Als een werkgever en een werknemer het eens zijn over een beëindiging van de arbeidsovereenkomst moet de overeenstemming in een schriftelijke overeenkomst, zijnde de vaststellingsovereenkomst, worden vastgelegd. De werknemer kan deze overeenkomst binnen twee weken (bedenktermijn) ontbinden via een schriftelijke aan de werkgever gerichte verklaring.
Eerder oordeelde de kantonrechter Rotterdam dat de bedenktermijn van twee weken gaat lopen op het moment dat partijen de vaststellingsovereenkomst hadden ondertekend.
Op 1 juni 2016 oordeelde de kantonrechter Leiden echter dat de bedenktermijn al eerder gaat lopen; namelijk op het moment dat partijen overeenstemming hadden bereikt. Dit is dus niet het moment van ondertekening van de vaststellingsovereenkomst maar als er in een e-mail overeenstemming is over de inhoud van de vaststellingsovereenkomst. De daadwerkelijke ondertekening volgt immers vaak enkele dagen later.

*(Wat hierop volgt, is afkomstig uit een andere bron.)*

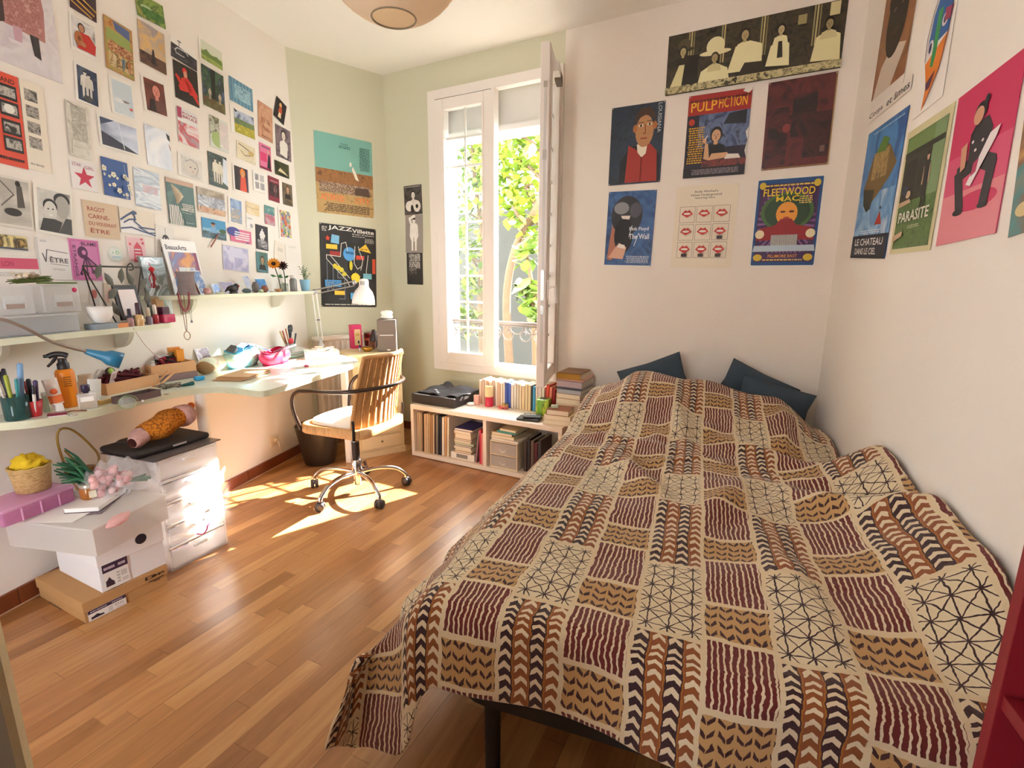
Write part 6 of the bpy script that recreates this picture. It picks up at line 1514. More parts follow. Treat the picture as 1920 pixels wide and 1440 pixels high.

De kantonrechter overwoog dat het schriftelijkheidsvereiste in het kader van de bedenktermijn niet zo ver gaat dat de bedenktermijn pas start als beide partijen de vaststellingsovereenkomst hebben ondertekend. Het gaat erom dat er over de essentialia van de beëindiging van het dienstverband overeenstemming is bereikt, bijvoorbeeld bij e-mail of WhatsApp.
Er zijn nu een tweetal uitspraken gedaan over de vraag wanneer het bedenktermijn ingaat. Beide uitspraken staan haaks op elkaar. In de jurisprudentie zal hier in de komende periode meer duidelijkheid over ontstaan.